Given exercise -> Starting with the first line of the data below, copy each line up to and including the one containing "patch('pink_label', tg, PINK, t, 5, .003)". Pictures stay out.

Collected data ->
_ _ _

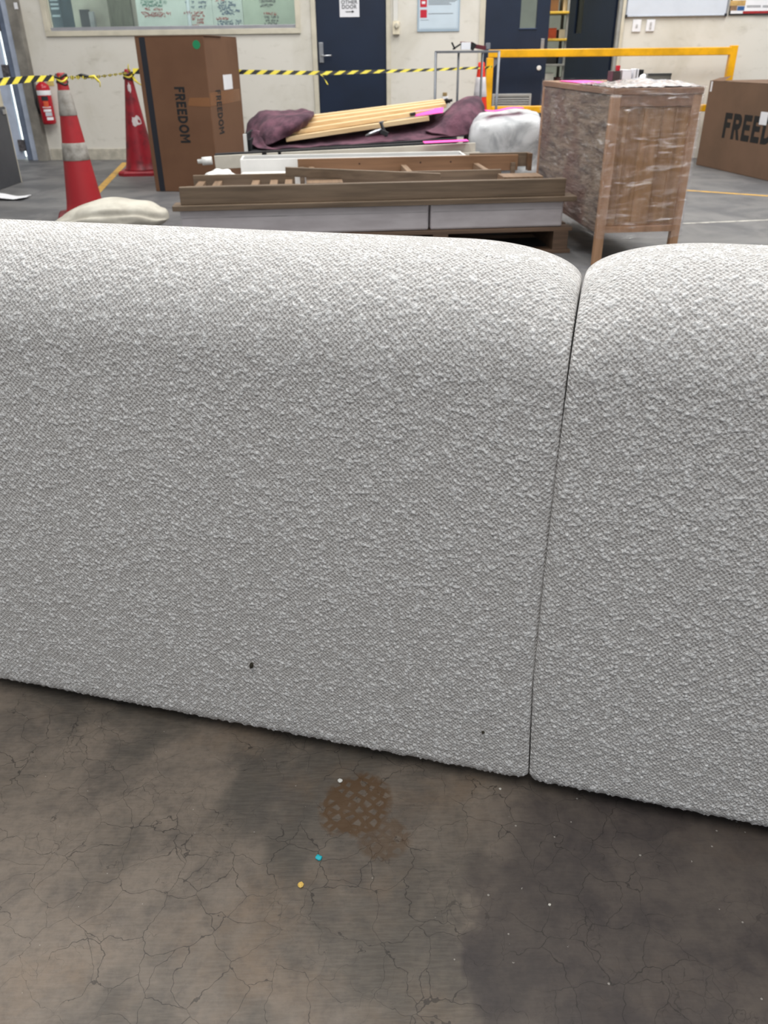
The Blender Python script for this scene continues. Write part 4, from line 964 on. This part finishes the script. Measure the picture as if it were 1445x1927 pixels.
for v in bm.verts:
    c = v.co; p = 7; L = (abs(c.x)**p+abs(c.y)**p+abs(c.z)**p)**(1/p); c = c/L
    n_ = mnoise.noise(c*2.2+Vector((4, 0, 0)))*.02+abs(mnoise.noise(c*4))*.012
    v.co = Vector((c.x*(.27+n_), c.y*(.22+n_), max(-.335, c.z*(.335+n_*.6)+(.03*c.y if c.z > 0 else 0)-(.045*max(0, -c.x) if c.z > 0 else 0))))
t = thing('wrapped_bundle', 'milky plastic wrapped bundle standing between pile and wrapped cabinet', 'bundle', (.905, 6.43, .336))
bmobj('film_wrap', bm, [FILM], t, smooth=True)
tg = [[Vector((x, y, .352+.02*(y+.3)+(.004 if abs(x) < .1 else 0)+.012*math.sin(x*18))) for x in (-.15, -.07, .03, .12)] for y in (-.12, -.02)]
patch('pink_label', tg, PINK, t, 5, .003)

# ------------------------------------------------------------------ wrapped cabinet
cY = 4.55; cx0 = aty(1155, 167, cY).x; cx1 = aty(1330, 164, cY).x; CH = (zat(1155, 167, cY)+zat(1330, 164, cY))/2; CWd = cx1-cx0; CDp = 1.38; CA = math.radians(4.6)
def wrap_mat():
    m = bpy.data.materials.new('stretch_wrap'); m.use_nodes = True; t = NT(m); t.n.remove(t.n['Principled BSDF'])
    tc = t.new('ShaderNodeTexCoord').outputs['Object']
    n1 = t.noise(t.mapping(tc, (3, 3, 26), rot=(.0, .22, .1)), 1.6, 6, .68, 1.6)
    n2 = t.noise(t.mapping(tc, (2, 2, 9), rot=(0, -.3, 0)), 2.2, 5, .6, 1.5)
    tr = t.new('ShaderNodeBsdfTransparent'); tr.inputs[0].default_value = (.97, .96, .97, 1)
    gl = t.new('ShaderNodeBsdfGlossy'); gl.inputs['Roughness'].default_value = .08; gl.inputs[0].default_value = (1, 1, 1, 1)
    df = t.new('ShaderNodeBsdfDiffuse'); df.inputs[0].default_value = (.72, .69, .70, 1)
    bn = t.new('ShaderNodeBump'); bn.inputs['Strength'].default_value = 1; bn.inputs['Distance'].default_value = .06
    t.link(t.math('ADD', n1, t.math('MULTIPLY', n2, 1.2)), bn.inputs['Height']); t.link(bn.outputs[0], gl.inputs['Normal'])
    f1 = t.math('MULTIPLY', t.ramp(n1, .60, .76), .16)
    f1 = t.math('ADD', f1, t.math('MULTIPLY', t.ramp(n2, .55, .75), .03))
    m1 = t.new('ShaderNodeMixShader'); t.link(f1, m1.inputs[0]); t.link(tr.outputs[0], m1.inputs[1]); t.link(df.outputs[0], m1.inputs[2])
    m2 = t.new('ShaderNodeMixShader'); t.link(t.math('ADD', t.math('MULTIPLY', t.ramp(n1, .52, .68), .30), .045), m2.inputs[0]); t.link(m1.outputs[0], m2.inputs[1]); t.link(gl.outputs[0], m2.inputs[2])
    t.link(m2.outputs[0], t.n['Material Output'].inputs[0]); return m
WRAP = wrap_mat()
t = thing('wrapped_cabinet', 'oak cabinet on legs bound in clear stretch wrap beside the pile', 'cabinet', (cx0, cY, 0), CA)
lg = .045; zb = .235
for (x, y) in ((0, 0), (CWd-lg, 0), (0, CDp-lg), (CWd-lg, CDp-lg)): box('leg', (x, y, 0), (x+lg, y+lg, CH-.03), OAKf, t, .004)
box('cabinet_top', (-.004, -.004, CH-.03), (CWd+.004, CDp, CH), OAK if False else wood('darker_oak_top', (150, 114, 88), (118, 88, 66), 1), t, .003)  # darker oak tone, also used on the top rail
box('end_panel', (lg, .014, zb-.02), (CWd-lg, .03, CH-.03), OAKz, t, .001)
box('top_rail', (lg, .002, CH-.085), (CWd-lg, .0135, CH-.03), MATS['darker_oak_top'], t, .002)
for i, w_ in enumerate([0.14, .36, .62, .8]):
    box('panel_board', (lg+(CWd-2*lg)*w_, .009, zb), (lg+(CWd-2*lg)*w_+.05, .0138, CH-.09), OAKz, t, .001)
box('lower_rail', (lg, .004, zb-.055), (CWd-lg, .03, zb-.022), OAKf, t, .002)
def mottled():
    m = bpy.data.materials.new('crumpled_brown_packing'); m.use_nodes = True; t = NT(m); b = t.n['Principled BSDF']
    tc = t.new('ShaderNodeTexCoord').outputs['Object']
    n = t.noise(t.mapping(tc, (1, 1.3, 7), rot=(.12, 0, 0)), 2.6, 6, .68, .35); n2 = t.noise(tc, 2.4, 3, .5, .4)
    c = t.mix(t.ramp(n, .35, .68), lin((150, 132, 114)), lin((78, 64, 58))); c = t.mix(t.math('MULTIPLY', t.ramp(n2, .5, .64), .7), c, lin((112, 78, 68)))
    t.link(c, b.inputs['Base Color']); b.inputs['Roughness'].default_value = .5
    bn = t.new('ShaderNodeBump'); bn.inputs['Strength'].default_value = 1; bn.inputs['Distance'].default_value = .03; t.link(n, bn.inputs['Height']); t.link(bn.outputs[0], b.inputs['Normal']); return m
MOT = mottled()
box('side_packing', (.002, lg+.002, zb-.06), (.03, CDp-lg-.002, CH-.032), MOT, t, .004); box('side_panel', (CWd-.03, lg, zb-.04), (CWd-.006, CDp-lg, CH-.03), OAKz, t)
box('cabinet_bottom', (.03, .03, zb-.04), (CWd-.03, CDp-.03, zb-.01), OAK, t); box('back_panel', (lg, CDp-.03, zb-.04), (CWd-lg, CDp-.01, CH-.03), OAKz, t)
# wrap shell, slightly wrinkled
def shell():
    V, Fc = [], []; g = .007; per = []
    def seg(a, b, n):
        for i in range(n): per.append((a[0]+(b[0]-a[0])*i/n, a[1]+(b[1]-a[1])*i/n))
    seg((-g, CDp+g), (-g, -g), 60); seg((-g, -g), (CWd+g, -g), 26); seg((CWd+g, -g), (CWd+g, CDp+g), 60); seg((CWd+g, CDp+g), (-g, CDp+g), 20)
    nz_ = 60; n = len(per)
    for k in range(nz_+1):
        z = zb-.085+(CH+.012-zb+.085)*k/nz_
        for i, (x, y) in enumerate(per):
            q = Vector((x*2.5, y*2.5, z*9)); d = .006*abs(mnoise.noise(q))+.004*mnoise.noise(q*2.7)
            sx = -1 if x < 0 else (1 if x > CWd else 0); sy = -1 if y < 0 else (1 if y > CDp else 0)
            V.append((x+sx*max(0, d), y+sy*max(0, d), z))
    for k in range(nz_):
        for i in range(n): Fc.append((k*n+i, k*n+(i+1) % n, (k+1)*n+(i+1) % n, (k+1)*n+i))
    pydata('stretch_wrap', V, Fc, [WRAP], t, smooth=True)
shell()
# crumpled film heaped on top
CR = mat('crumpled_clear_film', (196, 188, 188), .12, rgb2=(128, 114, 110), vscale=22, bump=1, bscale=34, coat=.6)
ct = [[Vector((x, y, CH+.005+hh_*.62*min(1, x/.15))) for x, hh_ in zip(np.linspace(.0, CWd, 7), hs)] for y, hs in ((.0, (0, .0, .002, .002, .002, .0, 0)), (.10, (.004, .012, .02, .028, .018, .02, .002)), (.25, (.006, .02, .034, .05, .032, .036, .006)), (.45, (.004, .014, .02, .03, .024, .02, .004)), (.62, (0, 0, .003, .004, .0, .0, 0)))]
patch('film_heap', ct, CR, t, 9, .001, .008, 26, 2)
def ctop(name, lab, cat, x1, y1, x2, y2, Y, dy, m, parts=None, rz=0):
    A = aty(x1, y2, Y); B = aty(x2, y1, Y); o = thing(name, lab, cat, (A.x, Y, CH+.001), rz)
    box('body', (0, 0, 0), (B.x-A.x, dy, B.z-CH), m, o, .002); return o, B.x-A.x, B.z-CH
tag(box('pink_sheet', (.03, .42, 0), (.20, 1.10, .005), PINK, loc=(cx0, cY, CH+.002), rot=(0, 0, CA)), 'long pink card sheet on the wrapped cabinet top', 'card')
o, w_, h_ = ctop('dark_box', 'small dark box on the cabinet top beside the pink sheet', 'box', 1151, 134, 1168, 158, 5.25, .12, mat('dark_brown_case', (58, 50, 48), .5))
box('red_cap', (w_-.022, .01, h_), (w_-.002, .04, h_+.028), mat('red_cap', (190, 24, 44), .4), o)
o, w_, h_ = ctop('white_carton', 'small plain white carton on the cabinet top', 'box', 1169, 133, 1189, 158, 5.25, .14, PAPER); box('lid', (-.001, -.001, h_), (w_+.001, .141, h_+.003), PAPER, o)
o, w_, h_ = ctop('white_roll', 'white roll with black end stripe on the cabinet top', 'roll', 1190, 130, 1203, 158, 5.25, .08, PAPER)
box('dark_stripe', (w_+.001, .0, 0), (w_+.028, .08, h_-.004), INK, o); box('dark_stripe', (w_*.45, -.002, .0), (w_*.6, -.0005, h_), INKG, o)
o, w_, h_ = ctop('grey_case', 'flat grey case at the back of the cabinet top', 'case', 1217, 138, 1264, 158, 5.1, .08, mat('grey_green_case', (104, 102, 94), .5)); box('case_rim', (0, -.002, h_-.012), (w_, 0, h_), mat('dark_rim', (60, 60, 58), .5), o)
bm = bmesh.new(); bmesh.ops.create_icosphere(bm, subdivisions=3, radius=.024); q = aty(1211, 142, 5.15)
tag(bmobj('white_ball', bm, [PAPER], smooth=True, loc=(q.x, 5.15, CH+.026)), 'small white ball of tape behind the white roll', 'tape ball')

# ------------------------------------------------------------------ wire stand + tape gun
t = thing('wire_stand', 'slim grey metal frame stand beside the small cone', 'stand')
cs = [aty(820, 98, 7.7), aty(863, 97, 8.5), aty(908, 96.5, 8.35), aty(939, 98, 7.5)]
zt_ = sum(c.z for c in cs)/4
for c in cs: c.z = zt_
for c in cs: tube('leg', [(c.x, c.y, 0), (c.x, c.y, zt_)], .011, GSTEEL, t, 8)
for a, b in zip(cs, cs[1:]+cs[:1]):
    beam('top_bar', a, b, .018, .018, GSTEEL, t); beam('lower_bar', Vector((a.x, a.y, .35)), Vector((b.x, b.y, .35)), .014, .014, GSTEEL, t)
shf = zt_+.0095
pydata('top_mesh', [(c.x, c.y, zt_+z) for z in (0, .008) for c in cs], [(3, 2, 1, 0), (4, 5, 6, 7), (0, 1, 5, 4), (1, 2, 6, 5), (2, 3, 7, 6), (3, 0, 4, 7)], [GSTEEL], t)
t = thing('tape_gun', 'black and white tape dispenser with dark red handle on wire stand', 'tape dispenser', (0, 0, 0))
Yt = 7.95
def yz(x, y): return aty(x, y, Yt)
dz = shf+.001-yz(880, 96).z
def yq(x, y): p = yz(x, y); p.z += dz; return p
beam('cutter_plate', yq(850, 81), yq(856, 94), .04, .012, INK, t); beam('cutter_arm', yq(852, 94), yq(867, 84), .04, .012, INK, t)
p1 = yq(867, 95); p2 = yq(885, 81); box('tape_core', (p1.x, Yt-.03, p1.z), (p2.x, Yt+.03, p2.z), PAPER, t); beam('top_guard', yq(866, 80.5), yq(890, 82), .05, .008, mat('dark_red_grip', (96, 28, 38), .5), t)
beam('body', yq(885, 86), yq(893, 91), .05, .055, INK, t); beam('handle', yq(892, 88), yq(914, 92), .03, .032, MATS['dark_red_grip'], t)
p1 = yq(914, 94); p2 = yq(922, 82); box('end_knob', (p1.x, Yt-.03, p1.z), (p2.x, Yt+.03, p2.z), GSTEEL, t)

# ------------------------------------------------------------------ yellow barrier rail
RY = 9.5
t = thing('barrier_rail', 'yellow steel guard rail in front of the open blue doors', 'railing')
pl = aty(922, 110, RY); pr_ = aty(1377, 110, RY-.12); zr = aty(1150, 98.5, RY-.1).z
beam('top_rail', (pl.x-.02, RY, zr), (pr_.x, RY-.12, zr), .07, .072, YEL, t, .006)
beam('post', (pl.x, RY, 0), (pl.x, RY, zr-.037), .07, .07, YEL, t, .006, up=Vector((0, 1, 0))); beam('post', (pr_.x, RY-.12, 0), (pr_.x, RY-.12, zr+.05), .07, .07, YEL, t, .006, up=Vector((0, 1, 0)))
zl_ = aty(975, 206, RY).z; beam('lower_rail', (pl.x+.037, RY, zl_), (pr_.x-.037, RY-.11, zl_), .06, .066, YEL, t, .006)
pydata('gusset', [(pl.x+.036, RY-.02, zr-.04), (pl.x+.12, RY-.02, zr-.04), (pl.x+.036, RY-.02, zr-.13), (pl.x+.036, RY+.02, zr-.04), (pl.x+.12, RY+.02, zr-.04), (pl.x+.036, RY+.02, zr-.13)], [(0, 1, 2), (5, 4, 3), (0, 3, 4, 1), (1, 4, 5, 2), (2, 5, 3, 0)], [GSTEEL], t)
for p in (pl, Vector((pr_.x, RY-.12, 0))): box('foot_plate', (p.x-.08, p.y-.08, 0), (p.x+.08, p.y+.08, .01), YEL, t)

_ _ _

Response below ->
The Blender Python script for this scene continues. Write part 4, from line 964 on. This part finishes the script. Measure the picture as if it were 1445x1927 pixels.
for v in bm.verts:
    c = v.co; p = 7; L = (abs(c.x)**p+abs(c.y)**p+abs(c.z)**p)**(1/p); c = c/L
    n_ = mnoise.noise(c*2.2+Vector((4, 0, 0)))*.02+abs(mnoise.noise(c*4))*.012
    v.co = Vector((c.x*(.27+n_), c.y*(.22+n_), max(-.335, c.z*(.335+n_*.6)+(.03*c.y if c.z > 0 else 0)-(.045*max(0, -c.x) if c.z > 0 else 0))))
t = thing('wrapped_bundle', 'milky plastic wrapped bundle standing between pile and wrapped cabinet', 'bundle', (.905, 6.43, .336))
bmobj('film_wrap', bm, [FILM], t, smooth=True)
tg = [[Vector((x, y, .352+.02*(y+.3)+(.004 if abs(x) < .1 else 0)+.012*math.sin(x*18))) for x in (-.15, -.07, .03, .12)] for y in (-.12, -.02)]
patch('pink_label', tg, PINK, t, 5, .003)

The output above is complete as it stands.